### Scene modeling code data
[start]

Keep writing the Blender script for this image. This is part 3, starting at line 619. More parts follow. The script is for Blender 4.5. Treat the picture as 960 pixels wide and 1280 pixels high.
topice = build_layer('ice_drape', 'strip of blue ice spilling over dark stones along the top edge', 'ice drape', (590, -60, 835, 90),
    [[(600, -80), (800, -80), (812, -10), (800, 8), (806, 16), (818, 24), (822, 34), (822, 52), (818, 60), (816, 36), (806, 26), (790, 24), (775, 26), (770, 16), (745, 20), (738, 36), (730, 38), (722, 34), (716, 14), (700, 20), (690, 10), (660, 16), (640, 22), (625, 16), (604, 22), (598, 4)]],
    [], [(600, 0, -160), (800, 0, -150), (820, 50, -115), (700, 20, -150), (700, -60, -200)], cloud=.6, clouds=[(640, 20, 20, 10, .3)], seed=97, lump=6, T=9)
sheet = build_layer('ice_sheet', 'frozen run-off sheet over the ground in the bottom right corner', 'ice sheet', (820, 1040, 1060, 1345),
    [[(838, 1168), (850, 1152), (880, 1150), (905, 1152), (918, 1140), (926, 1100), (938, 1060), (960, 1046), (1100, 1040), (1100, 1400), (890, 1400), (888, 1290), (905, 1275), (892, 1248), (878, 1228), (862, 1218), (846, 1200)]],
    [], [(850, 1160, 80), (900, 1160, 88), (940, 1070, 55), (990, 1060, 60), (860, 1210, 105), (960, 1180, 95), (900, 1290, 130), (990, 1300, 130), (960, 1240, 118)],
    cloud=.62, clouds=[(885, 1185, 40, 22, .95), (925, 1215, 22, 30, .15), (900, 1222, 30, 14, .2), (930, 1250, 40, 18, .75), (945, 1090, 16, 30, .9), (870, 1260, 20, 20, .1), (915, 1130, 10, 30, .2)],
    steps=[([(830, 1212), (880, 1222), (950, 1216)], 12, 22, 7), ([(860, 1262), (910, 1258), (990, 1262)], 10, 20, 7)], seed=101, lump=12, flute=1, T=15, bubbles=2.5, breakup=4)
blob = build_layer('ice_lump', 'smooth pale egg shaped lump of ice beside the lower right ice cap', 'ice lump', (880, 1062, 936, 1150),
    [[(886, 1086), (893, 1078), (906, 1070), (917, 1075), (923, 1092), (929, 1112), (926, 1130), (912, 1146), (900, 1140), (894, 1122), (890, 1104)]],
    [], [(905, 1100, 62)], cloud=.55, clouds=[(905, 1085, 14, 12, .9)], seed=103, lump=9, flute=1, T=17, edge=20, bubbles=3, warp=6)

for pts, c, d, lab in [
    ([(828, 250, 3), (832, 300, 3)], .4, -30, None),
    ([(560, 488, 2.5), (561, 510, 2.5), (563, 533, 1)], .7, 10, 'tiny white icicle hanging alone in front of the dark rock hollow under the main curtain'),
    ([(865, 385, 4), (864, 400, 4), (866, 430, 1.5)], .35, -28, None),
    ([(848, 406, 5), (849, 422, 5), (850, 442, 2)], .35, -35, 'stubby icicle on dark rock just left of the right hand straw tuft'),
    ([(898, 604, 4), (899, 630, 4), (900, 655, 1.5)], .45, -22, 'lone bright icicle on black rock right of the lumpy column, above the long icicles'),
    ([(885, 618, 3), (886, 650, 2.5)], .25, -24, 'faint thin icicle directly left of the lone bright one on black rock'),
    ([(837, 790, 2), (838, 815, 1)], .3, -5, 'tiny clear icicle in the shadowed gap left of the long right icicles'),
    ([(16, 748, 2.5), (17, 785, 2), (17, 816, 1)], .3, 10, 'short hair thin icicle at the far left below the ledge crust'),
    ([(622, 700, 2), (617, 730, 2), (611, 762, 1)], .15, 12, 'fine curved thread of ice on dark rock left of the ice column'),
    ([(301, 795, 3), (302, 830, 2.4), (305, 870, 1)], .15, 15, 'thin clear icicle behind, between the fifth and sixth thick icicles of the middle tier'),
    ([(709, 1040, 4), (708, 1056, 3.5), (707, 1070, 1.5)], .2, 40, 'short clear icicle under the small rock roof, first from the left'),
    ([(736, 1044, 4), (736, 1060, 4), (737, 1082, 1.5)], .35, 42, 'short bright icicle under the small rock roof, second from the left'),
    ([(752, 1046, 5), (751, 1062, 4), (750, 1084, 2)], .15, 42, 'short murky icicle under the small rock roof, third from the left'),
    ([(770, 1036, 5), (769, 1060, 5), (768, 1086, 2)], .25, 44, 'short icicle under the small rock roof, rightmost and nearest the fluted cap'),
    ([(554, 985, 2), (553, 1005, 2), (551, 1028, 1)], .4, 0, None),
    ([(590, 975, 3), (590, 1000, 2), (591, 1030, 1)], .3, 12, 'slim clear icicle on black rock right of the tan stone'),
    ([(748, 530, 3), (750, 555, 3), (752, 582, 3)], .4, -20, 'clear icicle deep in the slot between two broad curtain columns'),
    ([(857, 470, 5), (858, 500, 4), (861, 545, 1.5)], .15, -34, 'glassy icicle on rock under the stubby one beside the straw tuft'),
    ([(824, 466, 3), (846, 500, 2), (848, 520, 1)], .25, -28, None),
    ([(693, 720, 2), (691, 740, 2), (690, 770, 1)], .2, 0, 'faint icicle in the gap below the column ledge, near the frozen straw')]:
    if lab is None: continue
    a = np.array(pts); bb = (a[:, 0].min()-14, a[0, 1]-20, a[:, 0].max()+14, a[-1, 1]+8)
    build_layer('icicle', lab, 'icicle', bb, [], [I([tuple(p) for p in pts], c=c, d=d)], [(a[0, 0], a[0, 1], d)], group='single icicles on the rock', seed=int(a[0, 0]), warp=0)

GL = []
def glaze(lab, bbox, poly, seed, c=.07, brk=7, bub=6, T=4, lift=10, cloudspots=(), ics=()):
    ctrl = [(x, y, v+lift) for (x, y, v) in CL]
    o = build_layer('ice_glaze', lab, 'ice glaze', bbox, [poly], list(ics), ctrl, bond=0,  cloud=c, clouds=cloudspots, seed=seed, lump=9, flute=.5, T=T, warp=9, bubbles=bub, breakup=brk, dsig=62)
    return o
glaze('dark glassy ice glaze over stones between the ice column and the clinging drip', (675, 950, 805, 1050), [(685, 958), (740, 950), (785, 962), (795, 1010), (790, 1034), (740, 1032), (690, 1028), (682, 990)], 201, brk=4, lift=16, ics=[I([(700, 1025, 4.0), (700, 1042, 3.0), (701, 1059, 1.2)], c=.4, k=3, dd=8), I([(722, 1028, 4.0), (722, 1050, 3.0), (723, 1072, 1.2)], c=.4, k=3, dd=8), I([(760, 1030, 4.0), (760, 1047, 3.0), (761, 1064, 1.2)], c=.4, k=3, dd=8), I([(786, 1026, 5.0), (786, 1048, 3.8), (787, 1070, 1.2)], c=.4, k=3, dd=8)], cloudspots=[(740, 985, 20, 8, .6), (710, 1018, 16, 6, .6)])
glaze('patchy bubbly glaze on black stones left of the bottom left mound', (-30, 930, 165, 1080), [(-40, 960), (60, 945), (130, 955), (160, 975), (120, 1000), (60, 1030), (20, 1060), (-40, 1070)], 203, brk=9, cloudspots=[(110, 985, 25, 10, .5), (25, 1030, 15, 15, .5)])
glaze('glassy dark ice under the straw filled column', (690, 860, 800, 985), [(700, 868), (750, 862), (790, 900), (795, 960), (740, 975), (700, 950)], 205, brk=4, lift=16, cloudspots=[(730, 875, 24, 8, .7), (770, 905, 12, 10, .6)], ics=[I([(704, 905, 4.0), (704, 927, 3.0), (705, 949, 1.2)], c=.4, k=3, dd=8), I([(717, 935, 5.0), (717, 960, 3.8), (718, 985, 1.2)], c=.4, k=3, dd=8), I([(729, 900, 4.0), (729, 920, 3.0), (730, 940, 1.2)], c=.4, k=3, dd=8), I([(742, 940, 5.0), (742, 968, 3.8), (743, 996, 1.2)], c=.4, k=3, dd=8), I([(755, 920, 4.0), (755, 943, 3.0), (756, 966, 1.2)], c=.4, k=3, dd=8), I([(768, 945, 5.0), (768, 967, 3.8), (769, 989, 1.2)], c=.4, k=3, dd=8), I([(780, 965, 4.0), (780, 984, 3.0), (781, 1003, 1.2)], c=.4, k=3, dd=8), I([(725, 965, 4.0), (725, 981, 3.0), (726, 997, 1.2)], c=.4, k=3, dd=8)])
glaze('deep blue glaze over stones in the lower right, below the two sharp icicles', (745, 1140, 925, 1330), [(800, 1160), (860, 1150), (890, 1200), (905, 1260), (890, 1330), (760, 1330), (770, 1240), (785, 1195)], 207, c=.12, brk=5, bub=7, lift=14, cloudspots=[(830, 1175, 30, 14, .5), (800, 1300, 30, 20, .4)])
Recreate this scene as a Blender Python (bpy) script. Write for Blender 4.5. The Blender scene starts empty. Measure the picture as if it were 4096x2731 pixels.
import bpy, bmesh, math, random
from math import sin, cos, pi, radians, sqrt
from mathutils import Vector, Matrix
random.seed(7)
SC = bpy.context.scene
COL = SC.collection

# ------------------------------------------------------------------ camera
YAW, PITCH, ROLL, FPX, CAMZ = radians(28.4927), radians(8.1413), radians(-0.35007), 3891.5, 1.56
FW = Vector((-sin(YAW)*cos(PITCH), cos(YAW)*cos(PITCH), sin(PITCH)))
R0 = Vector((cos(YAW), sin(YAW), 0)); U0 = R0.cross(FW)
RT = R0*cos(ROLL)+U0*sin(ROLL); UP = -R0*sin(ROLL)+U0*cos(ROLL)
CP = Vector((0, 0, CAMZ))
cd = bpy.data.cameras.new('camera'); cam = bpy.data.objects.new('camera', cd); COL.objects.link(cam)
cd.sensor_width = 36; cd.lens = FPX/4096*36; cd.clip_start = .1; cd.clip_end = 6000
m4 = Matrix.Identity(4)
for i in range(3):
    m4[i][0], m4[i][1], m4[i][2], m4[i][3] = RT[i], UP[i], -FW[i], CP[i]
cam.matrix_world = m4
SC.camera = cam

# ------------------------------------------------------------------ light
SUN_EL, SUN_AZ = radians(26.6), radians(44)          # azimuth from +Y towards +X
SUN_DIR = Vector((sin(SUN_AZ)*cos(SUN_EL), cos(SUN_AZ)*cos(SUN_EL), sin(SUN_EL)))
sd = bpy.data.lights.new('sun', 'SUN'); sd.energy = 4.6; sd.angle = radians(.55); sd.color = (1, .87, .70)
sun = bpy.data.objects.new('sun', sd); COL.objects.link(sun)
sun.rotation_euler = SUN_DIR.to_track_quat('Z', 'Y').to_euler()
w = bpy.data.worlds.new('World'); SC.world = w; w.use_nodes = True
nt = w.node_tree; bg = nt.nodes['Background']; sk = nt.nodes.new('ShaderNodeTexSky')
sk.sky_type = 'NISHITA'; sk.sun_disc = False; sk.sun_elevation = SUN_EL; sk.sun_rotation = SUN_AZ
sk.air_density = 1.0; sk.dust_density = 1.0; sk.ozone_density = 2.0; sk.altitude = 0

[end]

### Short task
Of the entries above, repeat exactly the lines from the line with "Recreate this scene" through the line with "SC.camera = cam", both of them included.

### Written solution
Recreate this scene as a Blender Python (bpy) script. Write for Blender 4.5. The Blender scene starts empty. Measure the picture as if it were 4096x2731 pixels.
import bpy, bmesh, math, random
from math import sin, cos, pi, radians, sqrt
from mathutils import Vector, Matrix
random.seed(7)
SC = bpy.context.scene
COL = SC.collection

# ------------------------------------------------------------------ camera
YAW, PITCH, ROLL, FPX, CAMZ = radians(28.4927), radians(8.1413), radians(-0.35007), 3891.5, 1.56
FW = Vector((-sin(YAW)*cos(PITCH), cos(YAW)*cos(PITCH), sin(PITCH)))
R0 = Vector((cos(YAW), sin(YAW), 0)); U0 = R0.cross(FW)
RT = R0*cos(ROLL)+U0*sin(ROLL); UP = -R0*sin(ROLL)+U0*cos(ROLL)
CP = Vector((0, 0, CAMZ))
cd = bpy.data.cameras.new('camera'); cam = bpy.data.objects.new('camera', cd); COL.objects.link(cam)
cd.sensor_width = 36; cd.lens = FPX/4096*36; cd.clip_start = .1; cd.clip_end = 6000
m4 = Matrix.Identity(4)
for i in range(3):
    m4[i][0], m4[i][1], m4[i][2], m4[i][3] = RT[i], UP[i], -FW[i], CP[i]
cam.matrix_world = m4
SC.camera = cam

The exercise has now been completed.